Charles River Chamber President Greg Reibman wrote in a recent newsletter that “banning this high-margin item will have a significant financial impact on Needham’s small, independent, fast-casual restaurants and retailers.”

Alternatives to plastic water bottles can cost significantly more.  Public Health Director Tim MacDonald noted that the unit cost of water in plastic bottles is approximately 19 cents, while the cheapest carton or metal can alternative costs from 98 cents  to $1.35 per unit.

Raiz and Fernandez said they plan to “take the next year to educate residents and Town Meeting members about the dangers around plastic; work with Restaurant Depot and other distributors to ensure aluminum and glass options are available; and strongly encourage businesses, in partnership with the chamber, to offer an aluminum water option to patrons.” They will also work with the town to make sure water fountains around the town are functional. 

Plastics such as water bottles are drawing attention for their environmental and health risks. Massachusetts was the first state to ban state agencies from purchasing single use plastic bottles. Plastic water bottle bans are in place in 27 cities and towns across the state. Locally, Needham High School and Pollard Middle School have already switched from plastic water bottles to aluminum cans and the lower grades are using boxed water. 

Prior to the decision to remove plastic water bottles from the Town Meeting warrant, the Select Board had voted 4- 1 to support the petition, while the Finance Committee voted unanimously to oppose it. The Board of Health decided to neither support nor oppose the plastic water bottle ban. 

The plastic problem

Matt DeMarrais (L) and Justin MacGregor at the RTS/ Credit: Needham Observer

Matt DeMarrais, superintendent of the recycling and solid waste division and the recycling transfer station (RTS), said, “If you think of a successful recycling program, it has to be that big circle. A product the consumer purchases, the consumer brings it to us, we send it somewhere to be sorted, they send it to the factory, and then it can be remade into an item back to the consumer. Ideally you want that process to be cyclical.”

“Plastic downgrades every time you process it, so it’s not an infinite loop; [whereas] metal or glass goes around and around. Aluminum is infinitely recyclable, it doesn’t degrade,” he said.

Raiz noted that single-use plastics are a moneymaker. “You see everything wrapped in plastic, sometimes multiple times. That’s the stuff that’s used for a couple of minutes and thrown away.” She described data from the group Beyond Plastics showing that while plastic recycling has declined, plastic waste generated per person has increased by more than 260 percent since 1980. 
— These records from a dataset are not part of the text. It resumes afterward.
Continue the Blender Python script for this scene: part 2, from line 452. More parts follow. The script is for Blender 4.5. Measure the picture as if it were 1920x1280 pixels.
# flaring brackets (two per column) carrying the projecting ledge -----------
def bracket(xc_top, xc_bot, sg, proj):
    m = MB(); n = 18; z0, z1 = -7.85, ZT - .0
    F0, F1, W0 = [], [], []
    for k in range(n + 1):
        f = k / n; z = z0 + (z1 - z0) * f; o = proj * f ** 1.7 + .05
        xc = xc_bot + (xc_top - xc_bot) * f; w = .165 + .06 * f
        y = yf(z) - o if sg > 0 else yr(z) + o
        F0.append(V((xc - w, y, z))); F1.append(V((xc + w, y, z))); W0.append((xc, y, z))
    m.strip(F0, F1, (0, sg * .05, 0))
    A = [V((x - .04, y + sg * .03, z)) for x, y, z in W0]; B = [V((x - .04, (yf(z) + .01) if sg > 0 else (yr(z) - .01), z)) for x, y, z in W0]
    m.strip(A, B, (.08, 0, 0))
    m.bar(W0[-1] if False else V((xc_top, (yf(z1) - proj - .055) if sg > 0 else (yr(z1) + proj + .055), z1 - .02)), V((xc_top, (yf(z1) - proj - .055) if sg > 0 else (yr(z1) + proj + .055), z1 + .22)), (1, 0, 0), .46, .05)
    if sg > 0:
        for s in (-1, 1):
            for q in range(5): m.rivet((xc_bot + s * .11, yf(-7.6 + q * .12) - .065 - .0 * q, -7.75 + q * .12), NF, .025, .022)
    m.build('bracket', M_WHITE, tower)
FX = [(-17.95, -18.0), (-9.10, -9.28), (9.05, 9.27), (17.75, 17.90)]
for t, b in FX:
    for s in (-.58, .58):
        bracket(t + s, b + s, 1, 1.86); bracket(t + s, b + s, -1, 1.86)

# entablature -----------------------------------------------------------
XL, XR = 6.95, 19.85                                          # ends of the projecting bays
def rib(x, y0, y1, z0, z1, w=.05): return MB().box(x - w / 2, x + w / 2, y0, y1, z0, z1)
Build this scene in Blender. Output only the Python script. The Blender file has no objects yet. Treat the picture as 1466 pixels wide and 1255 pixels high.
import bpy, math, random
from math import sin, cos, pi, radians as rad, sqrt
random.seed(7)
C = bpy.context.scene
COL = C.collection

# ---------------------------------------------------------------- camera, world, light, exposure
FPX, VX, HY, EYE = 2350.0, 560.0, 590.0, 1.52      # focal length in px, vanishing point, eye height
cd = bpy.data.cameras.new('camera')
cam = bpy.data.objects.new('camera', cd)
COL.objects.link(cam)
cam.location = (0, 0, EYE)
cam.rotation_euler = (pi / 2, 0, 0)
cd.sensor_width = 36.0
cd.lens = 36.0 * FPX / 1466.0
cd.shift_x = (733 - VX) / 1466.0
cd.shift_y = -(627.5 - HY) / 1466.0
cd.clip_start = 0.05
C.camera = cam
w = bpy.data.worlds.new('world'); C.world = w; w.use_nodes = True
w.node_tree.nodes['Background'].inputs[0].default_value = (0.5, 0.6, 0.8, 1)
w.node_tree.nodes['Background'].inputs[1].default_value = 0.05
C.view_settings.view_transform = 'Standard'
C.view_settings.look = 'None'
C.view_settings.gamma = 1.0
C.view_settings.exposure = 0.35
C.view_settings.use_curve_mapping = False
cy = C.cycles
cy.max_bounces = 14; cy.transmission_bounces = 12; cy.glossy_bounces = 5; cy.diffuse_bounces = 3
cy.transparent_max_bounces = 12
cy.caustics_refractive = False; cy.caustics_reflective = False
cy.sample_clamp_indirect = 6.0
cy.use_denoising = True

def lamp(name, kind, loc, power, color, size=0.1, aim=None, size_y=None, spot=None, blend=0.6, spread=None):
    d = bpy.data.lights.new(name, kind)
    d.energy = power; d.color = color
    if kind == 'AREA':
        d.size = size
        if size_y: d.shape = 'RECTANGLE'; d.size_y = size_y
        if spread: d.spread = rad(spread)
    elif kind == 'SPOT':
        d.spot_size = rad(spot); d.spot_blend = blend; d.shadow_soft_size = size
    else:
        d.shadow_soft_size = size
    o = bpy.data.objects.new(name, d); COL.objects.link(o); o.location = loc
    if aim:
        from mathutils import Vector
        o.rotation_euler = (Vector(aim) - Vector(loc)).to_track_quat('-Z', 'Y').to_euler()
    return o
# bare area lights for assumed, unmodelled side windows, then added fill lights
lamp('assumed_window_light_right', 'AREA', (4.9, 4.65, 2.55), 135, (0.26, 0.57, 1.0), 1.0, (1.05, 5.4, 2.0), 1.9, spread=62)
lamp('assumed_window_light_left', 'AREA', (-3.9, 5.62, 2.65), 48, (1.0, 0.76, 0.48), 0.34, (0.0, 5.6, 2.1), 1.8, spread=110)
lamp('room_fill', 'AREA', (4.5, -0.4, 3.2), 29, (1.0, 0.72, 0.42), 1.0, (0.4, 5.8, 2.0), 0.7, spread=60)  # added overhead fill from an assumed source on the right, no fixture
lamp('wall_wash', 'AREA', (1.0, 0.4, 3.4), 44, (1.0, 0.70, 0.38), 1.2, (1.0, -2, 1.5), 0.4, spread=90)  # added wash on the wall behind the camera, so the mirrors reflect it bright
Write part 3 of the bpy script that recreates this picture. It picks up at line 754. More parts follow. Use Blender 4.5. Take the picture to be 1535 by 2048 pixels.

DeMarrais says having fewer single-use plastic bottles “wouldn’t be a major issue” for the town RTS. However, “The facilities where they recycle this material, they need to make money. If you take the valuable material out of that stream, it could make them less interested in recycling that material.”

According to Assistant Superintendent of the Recycling and Solid Waste Division Justin MacGregor, the other items in the ban, such as Styrofoam and plastic straws, are not recyclable at the RTS. “We’ve asked residents not to put those in the comingle; it causes them to sort out more stuff that’s not actually recyclable at their facility, so [eliminating] that could be a good thing.”

Matt DeMarrais with plastic recycling at the RTS/ Credit: Needham Observer

Need for good alternatives

 “We’re very lucky to have excellent tap water in our area that’s highly regulated and tested often,” petitioner Raiz said,  “and bringing a reusable aluminum bottle is the absolute best and the cheapest, because our tap water is a few pennies.”

Some people cannot use a refillable water bottle so easily. Ironically, this includes workers at the RTS. “On a 90-degree day, these guys gotta drink liters of water, and it’s a filthy environment …. very dirty, very dusty,” DeMarrais said. “I have the luxury of having an office, so I can use my reusable water, but if I am using my gloves, and I need to drink something, my gloves could be touching a lot of filth. On a summer day, I’m probably gonna use bottled water. It’s not a convenience, it’s a health issue.”

“I totally recognize that there’s very little options for consumers,” Raiz said, “and that’s when we start to put more pressure on extended producer responsibility, pushing back and causing legislation changes.” 

“I would like to think that phasing out some of these items, it’s a small dent in the overall problem, but I think anything helps,” said Fernandez.